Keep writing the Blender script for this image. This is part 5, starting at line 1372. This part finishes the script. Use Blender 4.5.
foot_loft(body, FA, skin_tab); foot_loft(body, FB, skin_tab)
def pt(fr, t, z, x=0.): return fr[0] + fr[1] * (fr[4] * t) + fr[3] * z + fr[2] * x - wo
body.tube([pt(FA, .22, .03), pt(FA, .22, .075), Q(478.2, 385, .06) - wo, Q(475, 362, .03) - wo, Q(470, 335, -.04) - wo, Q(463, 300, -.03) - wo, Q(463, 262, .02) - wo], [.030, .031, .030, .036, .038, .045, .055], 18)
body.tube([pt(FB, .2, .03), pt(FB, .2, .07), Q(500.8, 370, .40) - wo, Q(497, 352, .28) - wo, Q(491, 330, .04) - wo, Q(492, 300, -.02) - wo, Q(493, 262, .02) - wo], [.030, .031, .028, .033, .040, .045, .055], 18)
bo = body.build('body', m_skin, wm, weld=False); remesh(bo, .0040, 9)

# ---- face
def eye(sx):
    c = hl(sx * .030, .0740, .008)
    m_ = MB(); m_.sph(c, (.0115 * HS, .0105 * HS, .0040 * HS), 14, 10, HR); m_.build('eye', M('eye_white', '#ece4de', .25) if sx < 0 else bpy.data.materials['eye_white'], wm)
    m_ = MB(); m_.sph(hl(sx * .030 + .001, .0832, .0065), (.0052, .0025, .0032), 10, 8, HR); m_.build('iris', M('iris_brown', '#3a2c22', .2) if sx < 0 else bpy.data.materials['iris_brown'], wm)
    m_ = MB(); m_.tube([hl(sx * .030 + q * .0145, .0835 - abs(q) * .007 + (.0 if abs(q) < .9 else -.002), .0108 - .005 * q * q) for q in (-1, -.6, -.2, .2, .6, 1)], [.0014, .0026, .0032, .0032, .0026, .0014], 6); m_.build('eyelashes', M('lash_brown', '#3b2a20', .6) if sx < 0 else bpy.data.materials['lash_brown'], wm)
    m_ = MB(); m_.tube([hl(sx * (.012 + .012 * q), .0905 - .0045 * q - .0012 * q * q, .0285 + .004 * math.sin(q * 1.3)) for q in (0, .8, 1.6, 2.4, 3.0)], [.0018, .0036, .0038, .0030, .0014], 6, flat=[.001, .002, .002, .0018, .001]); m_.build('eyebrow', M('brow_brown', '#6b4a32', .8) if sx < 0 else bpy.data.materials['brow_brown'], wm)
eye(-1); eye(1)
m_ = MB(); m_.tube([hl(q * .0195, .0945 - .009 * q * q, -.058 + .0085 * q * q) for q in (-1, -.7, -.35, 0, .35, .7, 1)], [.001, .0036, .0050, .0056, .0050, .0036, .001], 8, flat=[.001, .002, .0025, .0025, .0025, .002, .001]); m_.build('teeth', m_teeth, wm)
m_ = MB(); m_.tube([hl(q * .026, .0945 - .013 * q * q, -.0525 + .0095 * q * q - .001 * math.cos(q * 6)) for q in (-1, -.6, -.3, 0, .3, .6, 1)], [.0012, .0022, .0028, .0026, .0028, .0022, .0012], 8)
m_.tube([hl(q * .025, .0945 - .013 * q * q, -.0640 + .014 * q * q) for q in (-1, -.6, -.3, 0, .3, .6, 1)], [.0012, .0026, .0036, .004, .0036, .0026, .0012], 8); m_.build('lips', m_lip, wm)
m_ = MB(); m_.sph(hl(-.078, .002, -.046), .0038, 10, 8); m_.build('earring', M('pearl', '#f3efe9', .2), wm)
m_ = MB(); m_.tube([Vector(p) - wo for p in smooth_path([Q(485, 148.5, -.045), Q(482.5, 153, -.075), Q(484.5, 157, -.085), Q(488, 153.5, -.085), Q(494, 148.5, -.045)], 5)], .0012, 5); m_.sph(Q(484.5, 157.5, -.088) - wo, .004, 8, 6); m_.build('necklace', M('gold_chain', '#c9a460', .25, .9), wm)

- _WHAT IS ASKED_
Reproduce exactly, please, only the lines from the start of the data above to the line that contains "bo = body.build('body', m_skin, wm, weld=False);", with both ends kept.

- _EXPECTED OUTPUT_
Keep writing the Blender script for this image. This is part 5, starting at line 1372. This part finishes the script. Use Blender 4.5.
foot_loft(body, FA, skin_tab); foot_loft(body, FB, skin_tab)
def pt(fr, t, z, x=0.): return fr[0] + fr[1] * (fr[4] * t) + fr[3] * z + fr[2] * x - wo
body.tube([pt(FA, .22, .03), pt(FA, .22, .075), Q(478.2, 385, .06) - wo, Q(475, 362, .03) - wo, Q(470, 335, -.04) - wo, Q(463, 300, -.03) - wo, Q(463, 262, .02) - wo], [.030, .031, .030, .036, .038, .045, .055], 18)
body.tube([pt(FB, .2, .03), pt(FB, .2, .07), Q(500.8, 370, .40) - wo, Q(497, 352, .28) - wo, Q(491, 330, .04) - wo, Q(492, 300, -.02) - wo, Q(493, 262, .02) - wo], [.030, .031, .028, .033, .040, .045, .055], 18)
bo = body.build('body', m_skin, wm, weld=False); remesh(bo, .0040, 9)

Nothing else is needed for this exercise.